Ken I don't believe anyone thinks Zimmerman is not at fault. It is just that fault lies in both parties. You can no more say Zimmerman instigated it than one can say Trayvon shouldn't have confronted. That's the point, had either one made an alternate choice the outcome would've been different.
Thankfully, as noted today, we are beginning to move from drawing lines in the sand and being defensive and starting to meet in the middle to assess and evaluate the situation. Hopefully, this will spur conversation to make less Trayvons and Zimmermans in the future.
Of course, by posting articles like that, we are making it a race issue. Which Martin/Zimmerman wasn't in the eyes of the jury that made the decision. So as long as we continue to base all opinions on race, we will never progress forward. And that is our own faults. Either pushing it or allowing it to be pushed.

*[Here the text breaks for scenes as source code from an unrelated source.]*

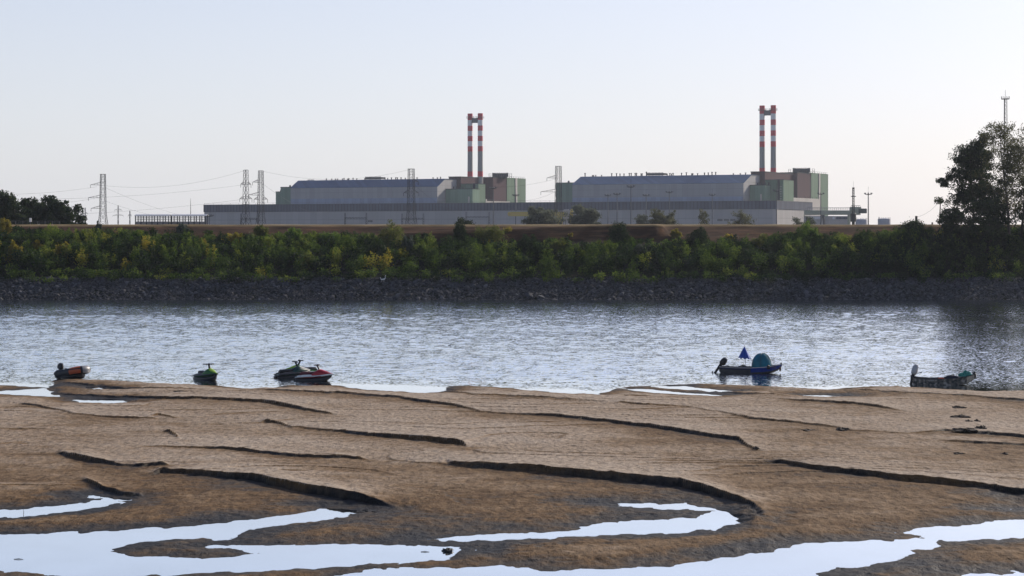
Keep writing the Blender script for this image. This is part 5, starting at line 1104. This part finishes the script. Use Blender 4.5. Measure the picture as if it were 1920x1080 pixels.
# inflatable dinghy
p = place(136, 711); zs = .06; r = empty("inflatable_boat", (p[0], p[1], zs), math.radians(-36)); tag(r, "black inflatable dinghy with orange bow patches, beached on the sand tip", "inflatable boat"); r.scale = (1.1, 1.1, 1.12)
path = []
for t in np.linspace(0, 1, 41):
    a = (t - .5) * 2; q = abs(a)
    if q > .45: x = .42 - (q - .45) / .55 * 1.72; y = .46
    else: th = q / .45 * math.pi / 2; x = .42 + .76 * math.cos(th) ** .8; y = .46 * math.sin(th) ** .75
    path.append(Vector((x, math.copysign(y, a) if q > 1e-6 else 0, (.30 + .34 * max(0, (x + .9) / 2.1) ** 1.2))))
rad = [.10 if i in (0, 40) else (.19 if i in (1, 39) else .275) for i in range(41)]
MB().tube(path, rad, 16).build("air_tube", M_rubber, r, smooth=True)
def patch(i0, i1, a0, a1, name, m_):
    """fabric patch or painted highlight wrapped over part of the tube's round side"""
    rings = []
    for i in range(i0, i1 + 1):
        t = (path[i + 1] - path[i - 1]).normalized(); out = Vector((t.y, -t.x, 0)).normalized(); up = Vector((0, 0, 1)); up = (up - t * up.dot(t)).normalized()
        if (path[i] + out * .1 - Vector((-.2, 0, path[i].z))).length < (path[i] - Vector((-.2, 0, path[i].z))).length: out = -out
        rings.append([path[i] + (out * math.cos(a) + up * math.sin(a)) * (rad[i] + q) for q in (.012, -.03) for a in (np.linspace(a0, a1, 8) if q > 0 else np.linspace(a1, a0, 8))])
    MB().loft(rings).build(name, m_, r, smooth=True)
for i0, i1 in ((11, 17), (23, 29)):
    patch(i0, i1, math.radians(42), math.radians(100), "orange_top_patch", M_orange); patch(i0, i1, math.radians(-38), math.radians(22), "orange_side_patch", mat("dull_orange_pvc", (.40, .085, .03), .6))
patch(18, 22, math.radians(-40), math.radians(85), "bow_highlight", mat("highlight_grey", (.24, .24, .24), .4))  # highlight on the bow, painted as a pale area of the tube
MB().box((-1.22, -.36, .10), (-1.16, .36, .52)).build("transom", M_wood, r, bevel=.01); MB().box((-1.2, -.38, .10), (.55, .38, .15)).build("floor", M_black, r); MB().body([(-1.25, .50, -.03, .26), (-.4, .62, -.03, .34), (.4, .58, -.03, .44), (.85, .38, .0, .52), (1.12, .14, .16, .56)], 16, 3).build("hull_bottom", M_black, r, smooth=True)
MB().box((-.45, -.42, .38), (-.22, .42, .42)).build("bench", M_wood, r)
for s in (-1, 1): MB().tube([(-1.0, s * .70, .30), (-.4, s * .71, .28), (.2, s * .71, .36)], .014, 6).build("grab_line", M_black, r)
outboard(r, -1.22, .46, math.radians(8), M_black, M_black, .78)
on_boat(lump("dark_bag", M_black, (0, 0, 0), .30, .24, .34, 21), r, "black bag heaped inside the inflatable dinghy", "bag", (-.02, .05, .50 - zs))
on_boat(MB().lathe([(.09, 0), (.10, .05), (.07, .24), (.10, .30), (.03, .34)], (0, 0, 0), 10).build("jerry_can", M_black, None), r, "small upright black can near the dinghy's stern", "can", (-.62, -.05, .42))

# ------------------------------------------------------------------ birds, clumps, rock
def bird(px, py, d, z, L_, col, label, head=1, cat="bird", legs=False, neck=.5):
    m = MB(); k = L_; m.body([(-.55 * k, .02 * k, .16 * k, .22 * k), (-.3 * k, .10 * k, .06 * k, .26 * k), (0, .17 * k, 0, .32 * k), (.22 * k, .13 * k, .06 * k, .34 * k), (.34 * k, .05 * k, .2 * k, .36 * k)], 10, 2.1)
    m.tube([(.26 * k, 0, .26 * k), (.36 * k, 0, (.3 + neck * .4) * k), (.34 * k, 0, (.34 + neck * .75) * k), (.44 * k, 0, (.36 + neck) * k), (.60 * k, 0, (.33 + neck) * k)], [.08 * k, .05 * k, .045 * k, .065 * k, .012 * k], 7)
    if legs: m.bar((.02 * k, .05 * k, .1 * k), (.03 * k, .05 * k, -.45 * k), .016 * k, 5).bar((.0, -.05 * k, .1 * k), (-.02 * k, -.05 * k, -.45 * k), .016 * k, 5)
    o = m.build("bird", col, None, smooth=True); o.location = (X(px, d), d, z); o.rotation_euler = (0, 0, 0 if head > 0 else math.pi); return tag(o, label, cat)
M_bw = mat("white_plumage", (.82, .82, .80), .8); M_bd = mat("dark_plumage", (.03, .028, .026), .8)
d = 369.9; zb_ = float(bank_z(np.array(X(718, d)), np.array(d)))
bird(716.2, 518, d, zb_ + .42, .62, M_bw, "white bird, lower of two standing at the top of the stone slope", -1, legs=True, neck=.35); bird(719.6, 517, d - .2, zb_ + .46, .72, M_bw, "white bird, taller of two standing at the top of the stone slope", 1, legs=True, neck=.75)
bird(843, 648, DW(648.5), -.03, .34, M_bd, "tiny dark bird swimming alone on the open water", 1); bird(1544.5, 717, DW(719), -.03, .22, M_bd, "tiny dark bird floating close to the sand edge", 1, neck=.9); bird(565, 671, DW(672), -.03, .22, M_bd, "tiny dark bird with upright neck behind the jet skis", 1, neck=1.0)
M_clump = mat("dark_mud_clump", (.075, .060, .047), .95, var=.45, scale=12, bump=1, bscale=16)
for px, py, wpx, hz_, lb in [(1797, 770, 26, .16, "flat dark debris clump on dry sand, the one nearest the mottled boat"), (1800, 789, 34, .22, "wide ragged debris clump in the middle of a group on dry sand"), (1816, 797, 12, .13, "tiny dark lump just below the wide ragged clump"), (1832, 796.5, 9, .16, "tiny round dark lump beside a tiny flat one"),
    (1579, 812, 22, .22, "dark mound standing on the thin sand step"), (1514, 812, 24, .13, "low flat dark clump lying apart on the sand"), (1797, 855, 20, .10, "small flat dark clump below the double sand step"), (1885, 856, 14, .15, "small upright dark clump toward the frame edge below the double step"),
    (1812, 817, 46, .20, "long dark debris heap on the upper of the double sand steps"), (1841, 812, 18, .22, "peaked dark clump at the end of the long debris heap"), (1417, 849, 10, .16, "dark lump where the long central sand step ends"), (337, 741.5, 22, .12, "small dark clump near the beached dinghy's sand tongue"), (181, 733, 16, .14, "dark clump on the sand step beside the narrow white pool")]:
    d = DW(py) * .995; o = lump("mud_clump", M_clump, (0, 0, 0), wpx / F * d / 2, .35 * wpx / F * d / 2 + .25, hz_ * .62, int(px), rough=.6, base=-.03); o.location = (X(px, d), d, sand_z(px, py)); tag(o, lb, "clump", "dark clumps of debris on the sand")
d = DW(1034); o = lump("rock", mat("wet_dark_rock", (.03, .028, .025), .5, var=.4, scale=10, bump=.8, bscale=12), (0, 0, 0), .17, .2, .10, 77, rough=.6); o.location = (X(840, d), d, -.01); tag(o, "dark rock breaking the surface of the middle foreground pool", "rock")
for px, py, L_, lb in [(35, 1049, 18, "thin dark twig floating in the broad pool in the corner"), (797, 1035, 16, "short twig floating next to the dark rock")]:
    d = DW(py); o = MB().tube([(-L_ / F * d / 2, 0, .01), (0, .03, .02), (L_ / F * d / 2, -.02, .008)], [.008, .014, .005], 6).build("twig", M_clump, None); o.location = (X(px, d), d, 0); tag(o, lb, "twig")
d = DW(965); o = MB().tube([(0, 0, -.1), (.01, 0, .12), (-.01, 0, .22)], [.012, .01, .005], 6).build("stick", M_clump); o.location = (X(44, d), d, 0); tag(o, "short stick poking out of the small pool at the sand edge", "stick")

# ------------------------------------------------------------------ haze
HAZE = 0.00005
hz = bpy.data.materials.new("haze_air"); hz.use_nodes = True; n = hz.node_tree
n.nodes.remove(n.nodes["Principled BSDF"]); pv = n.nodes.new("ShaderNodeVolumePrincipled"); pv.inputs["Color"].default_value = (.80, .88, 1, 1); pv.inputs["Density"].default_value = HAZE; pv.inputs["Anisotropy"].default_value = .35
n.links.new(pv.outputs[0], n.nodes["Material Output"].inputs["Volume"])
if HAZE > 0:
    o = MB().box((-4200, -160, -4), (4200, 5300, 135)).build("haze", hz); tag(o, "thin pale summer haze between the river and the plant", "haze", kind="stuff")
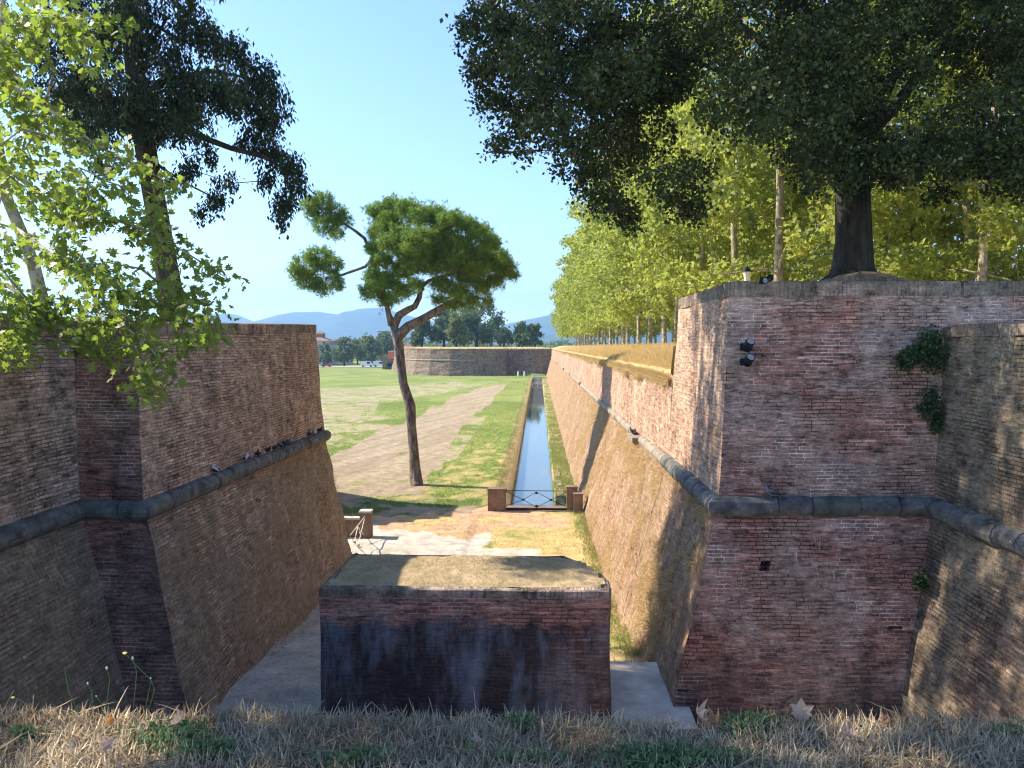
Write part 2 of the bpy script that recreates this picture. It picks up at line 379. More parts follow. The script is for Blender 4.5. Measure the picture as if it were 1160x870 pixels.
M_upL = brick_mat('brick weathered brown', (.42, .27, .19), (.62, .45, .34), (.10, .07, .05), (.68, .57, .44), (.42, .30, .2), .6, .35, dark_amt=.5)
M_lowL = brick_mat('battered brick brown', (.48, .34, .235), (.68, .52, .39), (.20, .14, .09), (.72, .6, .44), (.45, .33, .21), .6, .5, rough_cover=.7, cover=(.48, .36, .22), dark_amt=.3, bumpst=1.0)
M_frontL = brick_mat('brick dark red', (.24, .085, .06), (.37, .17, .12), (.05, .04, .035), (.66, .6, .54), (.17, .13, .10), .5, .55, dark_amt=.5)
M_block = brick_mat('brick block red and black', (.36, .12, .08), (.50, .24, .17), (.08, .06, .05), (.65, .58, .52), (.26, .18, .14), .5, .6, dark_amt=.3)
M_far = brick_mat('far brick', (.23, .155, .11), (.31, .22, .155), (.24, .18, .13), (.42, .36, .27), (.26, .19, .13), .6, .4, row=.3, width=1.2, msize=.03, dark_amt=.5)
M_coping = brick_mat('brick coping', (.32, .20, .15), (.50, .36, .27), (.12, .10, .08), (.5, .45, .38), (.14, .13, .09), .6, .5, row=.4, width=.085, dark_amt=.3)
M_cordD = stone_mat('dark stone', (.05, .053, .052), (.20, .195, .175), lich=(.55, .54, .48), lich_amt=.7)
M_cordP = stone_mat('pale stone', (.20, .17, .12), (.40, .34, .25), lich_amt=.3)
M_postst = stone_mat('post stone', (.17, .11, .08), (.27, .20, .15), lich_amt=.2)
M_palest = stone_mat('pale cap stone', (.5, .46, .38), (.66, .62, .52), lich_amt=.2)
M_oak = leaf_mat('holm oak leaf', (.02, .033, .010), (.08, .11, .033), .15, .5, spec=.2, cc=(.20, .24, .10))
M_plane = leaf_mat('plane leaf', (.085, .135, .025), (.40, .44, .11), .45, .5, tcol=(.44, .50, .09), cc=(.42, .36, .07))
M_planeN = leaf_mat('near plane leaf', (.045, .075, .02), (.33, .33, .09), .45, .5, tcol=(.30, .42, .05), cc=(.38, .26, .06))
M_pine = leaf_mat('pine needle', (.07, .15, .02), (.32, .44, .075), .35, .6, cc=(.20, .20, .06))
M_cedar = leaf_mat('dark conifer leaf', (.018, .032, .016), (.055, .08, .035), .12, .6, spec=.15)
M_fartree = leaf_mat('far tree leaf', (.07, .11, .04), (.17, .21, .075), .3, .7)
M_fartreeY = leaf_mat('far yellow tree leaf', (.10, .14, .04), (.24, .26, .07), .3, .7)
M_dry = leaf_mat('dry grass', (.30, .21, .10), (.62, .50, .30), .25, .8, cc=(.12, .08, .05))
M_gold = leaf_mat('golden dry grass', (.45, .32, .13), (.72, .56, .29), .25, .8, cc=(.2, .14, .07))
M_weed = leaf_mat('green weed', (.14, .19, .035), (.34, .38, .09), .4, .7)
M_weed2 = leaf_mat('meadow blade', (.10, .16, .025), (.28, .34, .07), .35, .7)
M_weedD = leaf_mat('dark ivy', (.02, .05, .015), (.06, .11, .035), .15, .6)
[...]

If both men had been black?
If Martin had been white and Zimmerman black?
Does anyone SERIOUSLY think the outcome would have been the same?
Gloria, I think history has shown us that ones race as it goes to the propensity for crime is a factor in how the crime is perceived and how it is prosecuted. I think this case became the media sensation that it is because race was put to the forefront and the reason that happened is different depending on agenda's. Some of those political and some of those for media ratings.
I do agree that if this crime had involved individuals of the same race it would have not made headlines. I look at this particular situation as one where the guy who pulled the trigger was charged, prosecuted and found not guilty under the law as the laws are written and administered. I think the jury of six women, five White and one not did follow the law without prejudice. As the one juror who was interviewed said, they never talked about race during their deliberations and that they felt that Zimmerman thought that it was Trayvon's actions and not his race that made him suspect that night. It was testified to that he was out in the rain, cutting through back yards and stopping to look in windows. I think those actions could reasonably be viewed as suspicious in a community where there has been a rash of break ins without race being a factor. I think if my own son was there that night dressed in a hoodie, cutting through back yards and peering into windows his actions would have been viewed as suspicious. I also do not believe for a minute that the women of the jury did not weigh all of the evidence in order to come to a lawful verdict.
I think there are many cases that scream racism but this is not one of them. Even if Zimmerman himself is a bigot, I don't believe it was Trayvon's race that called attention to him. I think it was a variety of factors, perhaps including the hoodie. I have asked my youngest son to never put up his hoodie when in public because it hides ones face. I will admit that is a paranoia on my part but not because I think it would cause him to be profiled as a Black but because it could make him appear suspicious to some.
Zimmerman is a guy who was stupid enough to get out of his car a follow someone he found suspicious. It was shortsighted and ended up being tragic.